Information supplied>

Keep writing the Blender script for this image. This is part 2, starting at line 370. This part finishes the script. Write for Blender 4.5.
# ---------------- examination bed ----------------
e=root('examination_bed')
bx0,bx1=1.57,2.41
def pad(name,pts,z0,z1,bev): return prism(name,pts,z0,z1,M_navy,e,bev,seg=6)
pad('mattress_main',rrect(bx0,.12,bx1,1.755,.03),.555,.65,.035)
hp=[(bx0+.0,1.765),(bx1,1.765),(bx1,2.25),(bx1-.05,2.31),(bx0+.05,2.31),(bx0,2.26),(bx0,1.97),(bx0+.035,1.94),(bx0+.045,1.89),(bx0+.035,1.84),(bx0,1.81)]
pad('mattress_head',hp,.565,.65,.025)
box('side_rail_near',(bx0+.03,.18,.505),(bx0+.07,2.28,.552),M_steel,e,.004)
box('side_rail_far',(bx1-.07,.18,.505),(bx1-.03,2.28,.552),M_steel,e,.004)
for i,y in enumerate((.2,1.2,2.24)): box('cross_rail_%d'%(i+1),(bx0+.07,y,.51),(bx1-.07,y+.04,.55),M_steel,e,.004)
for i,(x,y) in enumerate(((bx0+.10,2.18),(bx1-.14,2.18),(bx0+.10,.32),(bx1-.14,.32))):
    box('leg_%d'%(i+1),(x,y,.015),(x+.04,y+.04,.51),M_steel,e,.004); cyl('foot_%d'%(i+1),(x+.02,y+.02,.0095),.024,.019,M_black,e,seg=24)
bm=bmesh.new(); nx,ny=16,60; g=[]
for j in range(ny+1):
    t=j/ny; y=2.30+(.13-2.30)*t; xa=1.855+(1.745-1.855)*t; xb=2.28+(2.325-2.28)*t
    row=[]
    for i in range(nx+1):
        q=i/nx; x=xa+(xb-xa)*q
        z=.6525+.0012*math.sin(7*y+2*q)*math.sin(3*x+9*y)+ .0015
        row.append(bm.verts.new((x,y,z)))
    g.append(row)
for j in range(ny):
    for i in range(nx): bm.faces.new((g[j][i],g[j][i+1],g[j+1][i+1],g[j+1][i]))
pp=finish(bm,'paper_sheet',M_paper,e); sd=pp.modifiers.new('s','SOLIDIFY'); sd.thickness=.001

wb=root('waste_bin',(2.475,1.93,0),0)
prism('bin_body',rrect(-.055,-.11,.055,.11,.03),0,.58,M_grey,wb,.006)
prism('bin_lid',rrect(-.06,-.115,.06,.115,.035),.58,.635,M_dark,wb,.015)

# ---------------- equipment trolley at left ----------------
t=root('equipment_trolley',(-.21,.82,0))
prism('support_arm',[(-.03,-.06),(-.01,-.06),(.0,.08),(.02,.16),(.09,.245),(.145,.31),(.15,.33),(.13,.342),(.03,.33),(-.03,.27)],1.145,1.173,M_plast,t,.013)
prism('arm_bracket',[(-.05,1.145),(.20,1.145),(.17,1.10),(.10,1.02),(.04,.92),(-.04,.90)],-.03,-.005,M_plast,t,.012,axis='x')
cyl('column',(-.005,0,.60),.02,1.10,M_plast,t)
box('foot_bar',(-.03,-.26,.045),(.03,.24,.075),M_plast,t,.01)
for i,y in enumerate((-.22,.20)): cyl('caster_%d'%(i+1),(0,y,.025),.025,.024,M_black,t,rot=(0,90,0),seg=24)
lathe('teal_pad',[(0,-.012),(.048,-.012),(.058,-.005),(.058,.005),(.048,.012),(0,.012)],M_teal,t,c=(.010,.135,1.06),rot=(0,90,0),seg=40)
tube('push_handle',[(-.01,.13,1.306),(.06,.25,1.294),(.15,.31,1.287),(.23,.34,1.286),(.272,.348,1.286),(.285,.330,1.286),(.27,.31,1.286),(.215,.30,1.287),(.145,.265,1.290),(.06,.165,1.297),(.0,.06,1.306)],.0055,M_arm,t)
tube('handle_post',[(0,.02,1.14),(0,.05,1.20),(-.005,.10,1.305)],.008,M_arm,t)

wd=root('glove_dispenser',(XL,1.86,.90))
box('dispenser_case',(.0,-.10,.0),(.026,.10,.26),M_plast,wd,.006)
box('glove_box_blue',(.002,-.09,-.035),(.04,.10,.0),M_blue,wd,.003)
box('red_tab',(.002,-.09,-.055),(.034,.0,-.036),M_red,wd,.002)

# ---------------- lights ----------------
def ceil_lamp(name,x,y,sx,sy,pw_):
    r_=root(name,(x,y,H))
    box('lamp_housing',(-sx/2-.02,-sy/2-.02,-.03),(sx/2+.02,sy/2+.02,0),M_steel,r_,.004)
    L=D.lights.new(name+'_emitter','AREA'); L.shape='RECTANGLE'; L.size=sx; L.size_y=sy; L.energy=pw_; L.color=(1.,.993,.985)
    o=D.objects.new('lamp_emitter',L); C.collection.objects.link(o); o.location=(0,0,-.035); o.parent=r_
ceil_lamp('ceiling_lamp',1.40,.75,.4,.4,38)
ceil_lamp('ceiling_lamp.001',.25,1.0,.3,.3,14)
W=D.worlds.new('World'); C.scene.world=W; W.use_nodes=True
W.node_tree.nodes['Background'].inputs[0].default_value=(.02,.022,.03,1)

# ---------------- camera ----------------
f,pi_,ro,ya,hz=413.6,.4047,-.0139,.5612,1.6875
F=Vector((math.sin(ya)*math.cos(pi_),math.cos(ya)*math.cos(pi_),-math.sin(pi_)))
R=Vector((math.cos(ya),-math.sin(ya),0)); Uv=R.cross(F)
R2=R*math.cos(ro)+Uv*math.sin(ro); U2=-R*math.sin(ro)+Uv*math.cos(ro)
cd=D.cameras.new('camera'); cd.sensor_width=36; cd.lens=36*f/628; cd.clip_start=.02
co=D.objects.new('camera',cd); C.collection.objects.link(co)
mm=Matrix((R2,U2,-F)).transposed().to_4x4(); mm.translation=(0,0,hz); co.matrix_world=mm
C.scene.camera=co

Written request>
Return all of the data exactly as it reads.

Answer in full>
Keep writing the Blender script for this image. This is part 2, starting at line 370. This part finishes the script. Write for Blender 4.5.
# ---------------- examination bed ----------------
e=root('examination_bed')
bx0,bx1=1.57,2.41
def pad(name,pts,z0,z1,bev): return prism(name,pts,z0,z1,M_navy,e,bev,seg=6)
pad('mattress_main',rrect(bx0,.12,bx1,1.755,.03),.555,.65,.035)
hp=[(bx0+.0,1.765),(bx1,1.765),(bx1,2.25),(bx1-.05,2.31),(bx0+.05,2.31),(bx0,2.26),(bx0,1.97),(bx0+.035,1.94),(bx0+.045,1.89),(bx0+.035,1.84),(bx0,1.81)]
pad('mattress_head',hp,.565,.65,.025)
box('side_rail_near',(bx0+.03,.18,.505),(bx0+.07,2.28,.552),M_steel,e,.004)
box('side_rail_far',(bx1-.07,.18,.505),(bx1-.03,2.28,.552),M_steel,e,.004)
for i,y in enumerate((.2,1.2,2.24)): box('cross_rail_%d'%(i+1),(bx0+.07,y,.51),(bx1-.07,y+.04,.55),M_steel,e,.004)
for i,(x,y) in enumerate(((bx0+.10,2.18),(bx1-.14,2.18),(bx0+.10,.32),(bx1-.14,.32))):
    box('leg_%d'%(i+1),(x,y,.015),(x+.04,y+.04,.51),M_steel,e,.004); cyl('foot_%d'%(i+1),(x+.02,y+.02,.0095),.024,.019,M_black,e,seg=24)
bm=bmesh.new(); nx,ny=16,60; g=[]
for j in range(ny+1):
    t=j/ny; y=2.30+(.13-2.30)*t; xa=1.855+(1.745-1.855)*t; xb=2.28+(2.325-2.28)*t
    row=[]
    for i in range(nx+1):
        q=i/nx; x=xa+(xb-xa)*q
        z=.6525+.0012*math.sin(7*y+2*q)*math.sin(3*x+9*y)+ .0015
        row.append(bm.verts.new((x,y,z)))
    g.append(row)
for j in range(ny):
    for i in range(nx): bm.faces.new((g[j][i],g[j][i+1],g[j+1][i+1],g[j+1][i]))
pp=finish(bm,'paper_sheet',M_paper,e); sd=pp.modifiers.new('s','SOLIDIFY'); sd.thickness=.001

wb=root('waste_bin',(2.475,1.93,0),0)
prism('bin_body',rrect(-.055,-.11,.055,.11,.03),0,.58,M_grey,wb,.006)
prism('bin_lid',rrect(-.06,-.115,.06,.115,.035),.58,.635,M_dark,wb,.015)

# ---------------- equipment trolley at left ----------------
t=root('equipment_trolley',(-.21,.82,0))
prism('support_arm',[(-.03,-.06),(-.01,-.06),(.0,.08),(.02,.16),(.09,.245),(.145,.31),(.15,.33),(.13,.342),(.03,.33),(-.03,.27)],1.145,1.173,M_plast,t,.013)
prism('arm_bracket',[(-.05,1.145),(.20,1.145),(.17,1.10),(.10,1.02),(.04,.92),(-.04,.90)],-.03,-.005,M_plast,t,.012,axis='x')
cyl('column',(-.005,0,.60),.02,1.10,M_plast,t)
box('foot_bar',(-.03,-.26,.045),(.03,.24,.075),M_plast,t,.01)
for i,y in enumerate((-.22,.20)): cyl('caster_%d'%(i+1),(0,y,.025),.025,.024,M_black,t,rot=(0,90,0),seg=24)
lathe('teal_pad',[(0,-.012),(.048,-.012),(.058,-.005),(.058,.005),(.048,.012),(0,.012)],M_teal,t,c=(.010,.135,1.06),rot=(0,90,0),seg=40)
tube('push_handle',[(-.01,.13,1.306),(.06,.25,1.294),(.15,.31,1.287),(.23,.34,1.286),(.272,.348,1.286),(.285,.330,1.286),(.27,.31,1.286),(.215,.30,1.287),(.145,.265,1.290),(.06,.165,1.297),(.0,.06,1.306)],.0055,M_arm,t)
tube('handle_post',[(0,.02,1.14),(0,.05,1.20),(-.005,.10,1.305)],.008,M_arm,t)

wd=root('glove_dispenser',(XL,1.86,.90))
box('dispenser_case',(.0,-.10,.0),(.026,.10,.26),M_plast,wd,.006)
box('glove_box_blue',(.002,-.09,-.035),(.04,.10,.0),M_blue,wd,.003)
box('red_tab',(.002,-.09,-.055),(.034,.0,-.036),M_red,wd,.002)

# ---------------- lights ----------------
def ceil_lamp(name,x,y,sx,sy,pw_):
    r_=root(name,(x,y,H))
    box('lamp_housing',(-sx/2-.02,-sy/2-.02,-.03),(sx/2+.02,sy/2+.02,0),M_steel,r_,.004)
    L=D.lights.new(name+'_emitter','AREA'); L.shape='RECTANGLE'; L.size=sx; L.size_y=sy; L.energy=pw_; L.color=(1.,.993,.985)
    o=D.objects.new('lamp_emitter',L); C.collection.objects.link(o); o.location=(0,0,-.035); o.parent=r_
ceil_lamp('ceiling_lamp',1.40,.75,.4,.4,38)
ceil_lamp('ceiling_lamp.001',.25,1.0,.3,.3,14)
W=D.worlds.new('World'); C.scene.world=W; W.use_nodes=True
W.node_tree.nodes['Background'].inputs[0].default_value=(.02,.022,.03,1)

# ---------------- camera ----------------
f,pi_,ro,ya,hz=413.6,.4047,-.0139,.5612,1.6875
F=Vector((math.sin(ya)*math.cos(pi_),math.cos(ya)*math.cos(pi_),-math.sin(pi_)))
R=Vector((math.cos(ya),-math.sin(ya),0)); Uv=R.cross(F)
R2=R*math.cos(ro)+Uv*math.sin(ro); U2=-R*math.sin(ro)+Uv*math.cos(ro)
cd=D.cameras.new('camera'); cd.sensor_width=36; cd.lens=36*f/628; cd.clip_start=.02
co=D.objects.new('camera',cd); C.collection.objects.link(co)
mm=Matrix((R2,U2,-F)).transposed().to_4x4(); mm.translation=(0,0,hz); co.matrix_world=mm
C.scene.camera=co